TRANSITION: The 7th “Be“ Attitude that follows the Attitude of Transparency is an ATTITUDE OF RECONCILIATION.

I. Attitude of Reconciliation.

Matthew 5:9 “Blessed are the peacemakers, for they shall be called sons of God.”

1. True, Jesus was to say later that he had ‘not come to bring peace, but a sword, for he had come ‘to set a man against his father, and a daughter against her mother, and a daughter-in-law against her mother-in-law’, so that a man’s enemies would be ‘those of his own household’.

2. We should never ourselves seek conflict or be responsible for it. On the contrary, we are called to peace (1 Cor. 7:15), we are actively to pursue peace, we are to ‘strive for peace with all men’ and so far as it depends on us, we are to ‘live peaceably with all’. (Romans 12:18)

3. Peacemaking is a divine work.

4. The sequence of thought from purity of heart to peacemaking is natural, because one of the most frequent causes of conflict is intrigue, while openness and sincerity are essential to all true reconciliation.

5. Every Christian, according to this beatitude, is meant to be a peacemaker both in the community and in the church.

6. The words ‘peace’ and ‘appeasement’ are not synonyms.

7. God made peace with us at immense cost, even at the price of the life-blood of His only son. We too--though in lesser ways--will find peacemaking a costly enterprise.

8. One of the responsibilities of correct Bible Study is not to proof-text.

9. We must not take one Scripture and build a doctrine or force our beliefs into it. We are on the other hand required to search the other Scriptures to come to a better understanding of what God’s intentions are.

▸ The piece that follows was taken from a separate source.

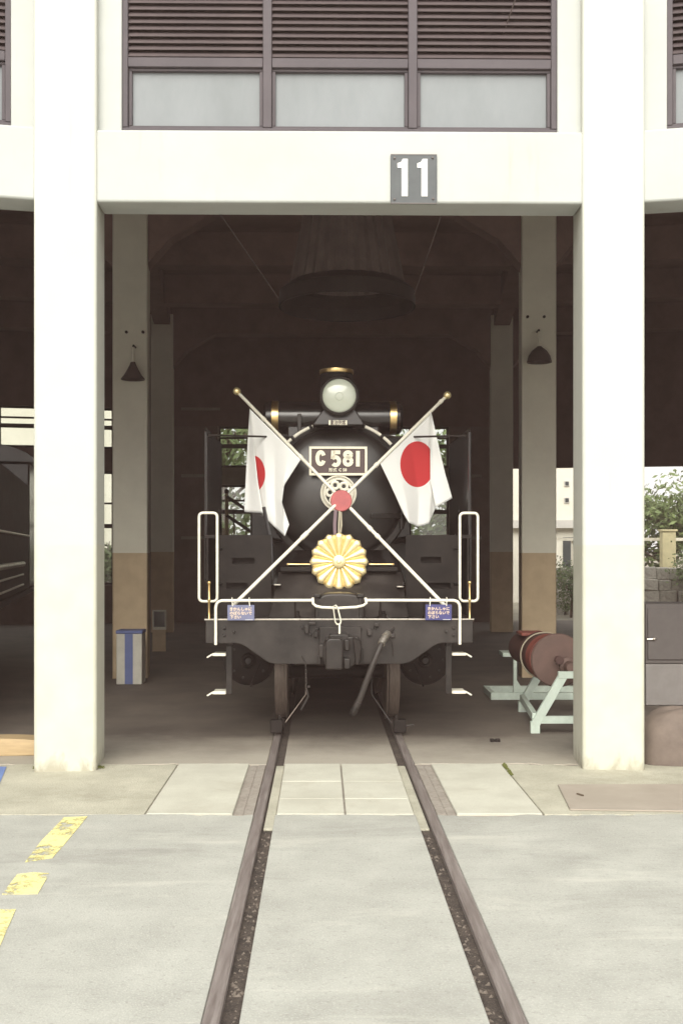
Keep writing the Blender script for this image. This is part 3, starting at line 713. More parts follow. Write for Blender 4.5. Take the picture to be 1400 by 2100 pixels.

10. That brings us to the next foundational approach to Bible Study and that is, “Scripture will never contradict Scripture.”

11. As we look at other Scriptures involving our role as peacemakers, we find 3 threads of truths regarding our roles involving reconciliation. The first of which is:

A. Reconciling with God

2 Corinthians 5:18-20 Now all these things are from God, who reconciled us to Himself through Christ, and gave us the ministry of reconciliation, namely, that god was in Christ reconciling the world to Himself, not counting their trespasses against them, and He has committed to us the word of reconciliation. Therefore we are ambassadors for Christ, as though God were entreating through us; we beg you on behalf of Christ, be reconciled to God.

1. Pitfalls of the Reconciler of People to God

Dietrich Bonhoeffer ‘cheap grace’

2. There is such a thing as ‘cheap peace’ which in other words is proclaiming peace when there is no peace (Luke 17:3). This is the work of the false prophet (not the Christian witness)

3. When we look at the magnitude of the task before us today to fulfill the GREAT COMMISSION we run into danger of:

Becoming Overwhelmed

Becoming Desensitized

Becoming Cynical

4. But that does not negate the fact that we are called to be ambassadors of Christ reconciling the world to Him!

B. Reconciling with One Another

Hebrews 12:14-15 Pursue peace with all people, and holiness, without which no one will see the Lord; looking carefully lest anyone fall short of the grace of God.”

1. Jesus never said, “Blessed are the peacekeepers”; He said, “Blessed are the peacemakers.”

2. What is the difference? A peacekeeper maintains peace at all costs. Thus, he will compromise truth to avoid confrontation.

3. The problem with this is that people remain comfortable in their present state when they need godly change.

4. A peacemaker on the other hand, seeks true peace, and if need be, he tenaciously confront with truth or righteousness to bring forth real peace.

5. A peacemaker loves righteousness and hates sin. He does not back off. He calls sins just what it is: sin, not a mistake or weakness.

6. His hatred for sin grows out of his love for God and for people. His true desire is to see what is best for people, not necessarily what makes them happy or makes him popular.